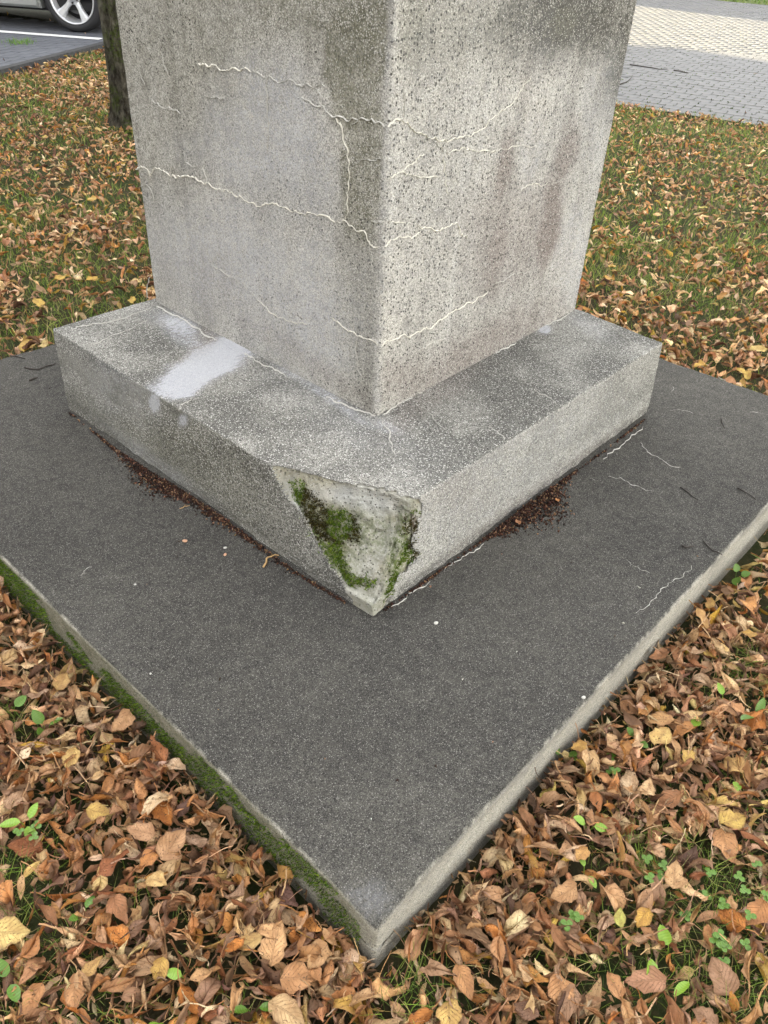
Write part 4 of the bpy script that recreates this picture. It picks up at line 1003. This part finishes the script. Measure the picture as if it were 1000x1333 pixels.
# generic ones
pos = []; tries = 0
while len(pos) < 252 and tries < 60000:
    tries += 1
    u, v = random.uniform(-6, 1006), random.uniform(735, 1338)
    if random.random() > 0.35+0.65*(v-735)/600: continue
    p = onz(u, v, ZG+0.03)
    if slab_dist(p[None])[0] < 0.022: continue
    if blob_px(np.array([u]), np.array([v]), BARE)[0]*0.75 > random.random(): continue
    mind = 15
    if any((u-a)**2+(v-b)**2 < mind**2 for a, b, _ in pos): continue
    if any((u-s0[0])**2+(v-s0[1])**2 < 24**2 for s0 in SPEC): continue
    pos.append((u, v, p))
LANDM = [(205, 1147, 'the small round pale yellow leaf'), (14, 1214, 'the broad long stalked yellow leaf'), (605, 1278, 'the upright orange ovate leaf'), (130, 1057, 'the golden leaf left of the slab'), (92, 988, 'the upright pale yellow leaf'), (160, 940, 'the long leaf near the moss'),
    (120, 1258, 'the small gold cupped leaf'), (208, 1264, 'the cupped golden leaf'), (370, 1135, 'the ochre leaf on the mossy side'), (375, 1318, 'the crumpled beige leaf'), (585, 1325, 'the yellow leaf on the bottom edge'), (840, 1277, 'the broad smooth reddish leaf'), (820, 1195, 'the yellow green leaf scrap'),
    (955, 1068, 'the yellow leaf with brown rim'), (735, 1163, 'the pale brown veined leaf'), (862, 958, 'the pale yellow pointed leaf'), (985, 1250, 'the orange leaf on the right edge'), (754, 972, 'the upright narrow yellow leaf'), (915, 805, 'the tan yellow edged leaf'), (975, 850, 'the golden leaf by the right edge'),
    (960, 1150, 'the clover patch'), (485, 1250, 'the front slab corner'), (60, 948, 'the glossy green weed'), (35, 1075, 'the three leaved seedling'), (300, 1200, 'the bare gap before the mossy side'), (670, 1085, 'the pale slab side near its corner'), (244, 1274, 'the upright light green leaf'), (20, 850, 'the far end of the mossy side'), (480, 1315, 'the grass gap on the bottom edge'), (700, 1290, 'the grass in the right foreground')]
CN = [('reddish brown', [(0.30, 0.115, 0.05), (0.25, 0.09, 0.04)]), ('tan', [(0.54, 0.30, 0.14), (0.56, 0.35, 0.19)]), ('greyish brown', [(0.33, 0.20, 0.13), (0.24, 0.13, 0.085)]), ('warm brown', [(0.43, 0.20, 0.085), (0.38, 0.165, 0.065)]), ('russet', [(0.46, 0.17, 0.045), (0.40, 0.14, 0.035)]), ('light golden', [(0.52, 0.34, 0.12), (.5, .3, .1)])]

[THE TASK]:
Omit each picture, then return all of the listing exactly as it stands.

[WRITTEN RESPONSE]:
Write part 4 of the bpy script that recreates this picture. It picks up at line 1003. This part finishes the script. Measure the picture as if it were 1000x1333 pixels.
# generic ones
pos = []; tries = 0
while len(pos) < 252 and tries < 60000:
    tries += 1
    u, v = random.uniform(-6, 1006), random.uniform(735, 1338)
    if random.random() > 0.35+0.65*(v-735)/600: continue
    p = onz(u, v, ZG+0.03)
    if slab_dist(p[None])[0] < 0.022: continue
    if blob_px(np.array([u]), np.array([v]), BARE)[0]*0.75 > random.random(): continue
    mind = 15
    if any((u-a)**2+(v-b)**2 < mind**2 for a, b, _ in pos): continue
    if any((u-s0[0])**2+(v-s0[1])**2 < 24**2 for s0 in SPEC): continue
    pos.append((u, v, p))
LANDM = [(205, 1147, 'the small round pale yellow leaf'), (14, 1214, 'the broad long stalked yellow leaf'), (605, 1278, 'the upright orange ovate leaf'), (130, 1057, 'the golden leaf left of the slab'), (92, 988, 'the upright pale yellow leaf'), (160, 940, 'the long leaf near the moss'),
    (120, 1258, 'the small gold cupped leaf'), (208, 1264, 'the cupped golden leaf'), (370, 1135, 'the ochre leaf on the mossy side'), (375, 1318, 'the crumpled beige leaf'), (585, 1325, 'the yellow leaf on the bottom edge'), (840, 1277, 'the broad smooth reddish leaf'), (820, 1195, 'the yellow green leaf scrap'),
    (955, 1068, 'the yellow leaf with brown rim'), (735, 1163, 'the pale brown veined leaf'), (862, 958, 'the pale yellow pointed leaf'), (985, 1250, 'the orange leaf on the right edge'), (754, 972, 'the upright narrow yellow leaf'), (915, 805, 'the tan yellow edged leaf'), (975, 850, 'the golden leaf by the right edge'),
    (960, 1150, 'the clover patch'), (485, 1250, 'the front slab corner'), (60, 948, 'the glossy green weed'), (35, 1075, 'the three leaved seedling'), (300, 1200, 'the bare gap before the mossy side'), (670, 1085, 'the pale slab side near its corner'), (244, 1274, 'the upright light green leaf'), (20, 850, 'the far end of the mossy side'), (480, 1315, 'the grass gap on the bottom edge'), (700, 1290, 'the grass in the right foreground')]
CN = [('reddish brown', [(0.30, 0.115, 0.05), (0.25, 0.09, 0.04)]), ('tan', [(0.54, 0.30, 0.14), (0.56, 0.35, 0.19)]), ('greyish brown', [(0.33, 0.20, 0.13), (0.24, 0.13, 0.085)]), ('warm brown', [(0.43, 0.20, 0.085), (0.38, 0.165, 0.065)]), ('russet', [(0.46, 0.17, 0.045), (0.40, 0.14, 0.035)]), ('light golden', [(0.52, 0.34, 0.12), (.5, .3, .1)])]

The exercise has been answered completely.